Gabriel Suchov

by Gabriel Suchov | Social Advertising

A cohesive marketing strategy is essential in today’s advertising world. Understanding how channels work together and how to best leverage each one creates numerous opportunities to optimize and ultimately drive better results. But, how can you effectively use different channels in unison to drive a holistic strategy?

One method is to use remarketing audiences. Regardless of the channel, remarketing audiences are oftentimes the best performers of any campaign tactic. Targeting prior engagers, site visitors, cart drop-offs or previous purchasers presents a strong opportunity for reengagement. Keep reading to learn how to retarget audiences from one channel on another, specifically how to target search engagers on social platforms.

Today’s digital advertising landscape is built on two tiny foundations: the cookie and the tracking pixel. A cookie is a small piece of data sent from a website and stored on a user’s computer by her web browser. This allows a user’s journey to be tracked from page to page.

A close relative to the cookie is the tracking pixel. Tracking pixels are exactly what they sound like: transparent, pixel-sized images embedded in pages, banners, emails and more. They enable companies to track website visits, impressions, engagement, conversions and many other activities. Both search and social channels rely heavily on pixels and cookies to be effective in their campaigns.

In terms of complexity, cross-channel remarketing can be surprisingly simple. With a few prerequisites and some additional steps, you’ll have a successful campaign up and running in no time.

The Prerequisites

The first step is to understand what audience you are trying to retarget. Let’s look at site visitors in this example.

In order to set up a site visitor retargeting campaign, first, determine the landing page to which you will be directing traffic. Next, implement your UTM parameters. This key portion makes cross-channel remarketing possible.

A UTM code is a simple code that you can attach to a custom URL in order to track certain campaign aspects like source, medium, and campaign. This enables a platform such as Google Analytics to tell you where users came from and provide attribution. For a search campaign, some UTM examples could be:

utm_source=google

utm_medium=cpc

utm_campaign=brand

This tells us that the user clicked on a paid search ad on Google and searched for a term in the brand campaign. With these set up, we can begin the process of building our search remarketing campaign on social channels.

Step 1: Launch the Search Side

The first step is to launch your search campaign.
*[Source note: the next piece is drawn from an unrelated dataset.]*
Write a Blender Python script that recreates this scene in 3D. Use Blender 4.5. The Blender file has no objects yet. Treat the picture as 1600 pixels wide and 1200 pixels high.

Using UTM parameters, clearly identify your campaign as thoroughly as you feel necessary. Every time a user clicks on your search ad, her URL will now include these UTM parameters. This becomes essential for the next step in this process.

Step 2: Create a Custom Audience

On the social side, regardless of platform, you will need to create a custom audience. This audience will be created from web traffic. When selecting the URL to track, set the URL qualifier to exact and enter in the landing page from your search ad with the relevant UTM parameters. A good example of this is to set the UTM parameter to utm_source=google or utm_medium=cpc. This will segment your audience from other site visitors. Including the parameters will ensure that only those who have visited the site by clicking on a search ad will be collected. Set an appropriate lookback window. 30 days is the standard, but feel free to iterate with multiple time frames to test effectiveness.

Step 3: QA, QA, QA!

Quality assurance is among the most important steps in launching any digital advertising campaign. Make sure that the URL entered into the remarketing audience is accurate and driving to the correct page, and that the audience itself populates in the social ads platform. Common errors can include entering the UTM parameter incorrectly (i.e. utm-source instead of utm_source), spelling mistakes setting the URL qualifier to “contain” or “starts with” instead of “Exact.” While these errors may seem small, they can drastically affect the success of your cross-channel remarketing setup.

Step 4: Launch the Social Campaign

Now, build a remarketing campaign targeting this audience. The audience should appear as a custom audience listed with the name you’ve given it (something clear along the lines of “Search remarketing 30 days”). If there is another site visitors campaign, make sure to exclude this audience from that campaign to avoid overlap. Create remarketing ads as you would with any other campaign and take it live.

Now you have a cross-channel remarketing strategy!